Something that would help our field, it seems to me, is to separate the Music Director position from the Principal Conductor position at orchestras. If nothing else, you'd get a wider range of musical tastes/interests at the top, which would serve the institutions well.

I've also seen too many situations where big/biggish-name conductors shoot down an idea that has the backing of their orchestras' creative staff, because it's just not of personal interest to them. Conductor ego is a substantial source of regressive energy in classical music.
We have a *major* resource problem in the field of new music. There's not enough $ to go around, and definitely not enough to make the field truly open and accessible. In that light, we need to be strategic about targeting the spaces where new resources could come to the table.
I've long been critical of orchestras, but I've never said we should tear them down. Far from it. Orchestras are central arts organizations with access to community resources of all kinds, including but not limited to $. That's why they have to become true leaders in the field.

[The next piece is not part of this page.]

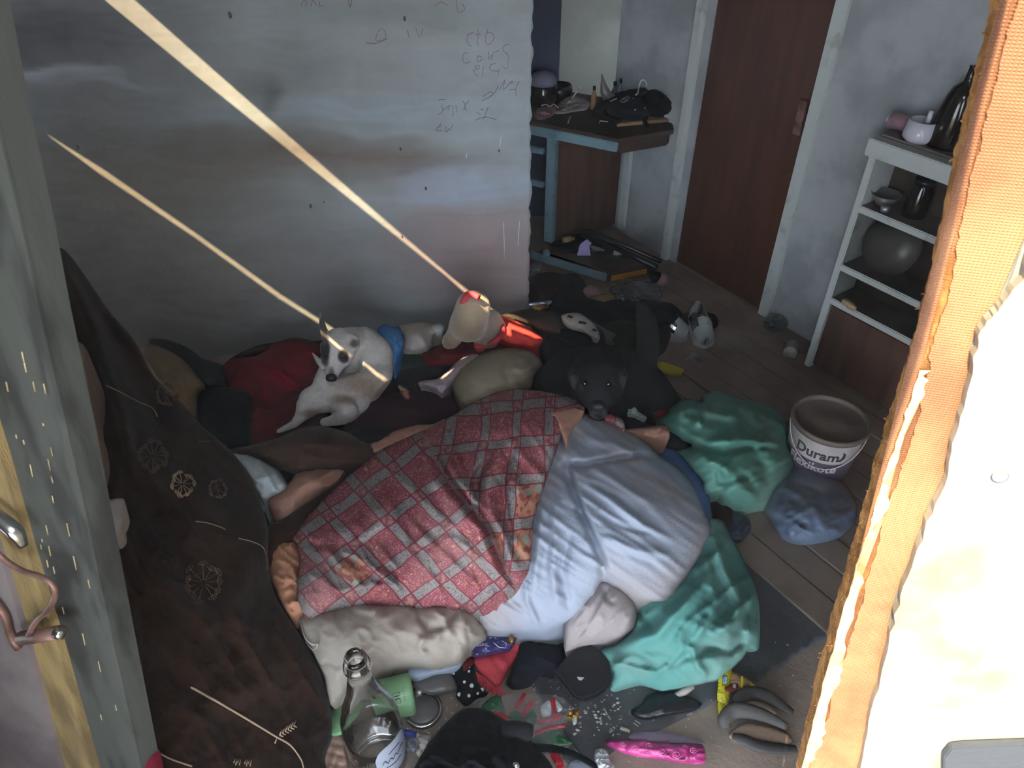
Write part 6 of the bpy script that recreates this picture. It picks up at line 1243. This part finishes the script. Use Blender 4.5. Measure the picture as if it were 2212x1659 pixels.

Do you know how hard it is for a new music organization to develop the kind of resource base that an orchestra has? A few have come close, but it's practically impossible, especially now, with so much arts funding having dried up and no new apparent boom on the horizon from tech$
I'd like to see orchestras change their self-conception, to be central connectors within their communities, creating and supporting projects that intersected with The Orchestra Itself but also going far beyond that. But Music Directors need to be on board for this to work.
This is all, in part, a response to the understandable anger I see out there, especially from younger composers and performers who see the rug as being pulled out from under them as they embark on their careers. They're not wrong. But new music organizations alone can't fix this.
The scale of the problem is a scale that intersects with civic institutions, political figures, major foundations — in other words, with the arts ecosystem at the largest and highest scales. Orchestras are already plugged in at those levels. They already connect those dots.
If we're going to get real about bringing new resources into the field, and hopefully, radically transforming it in the process, I believe exerting pressure on existing large institutions is our most efficient path. And maybe our only path, short of tearing it all down.
And many people want to tear it all down, and I get that. But be careful. A lot of the resources that are there in the classical music world won't transfer easily to what we all do. Those resources, if scattered, may disappear for good.

OK that's all I've got. Back to writing.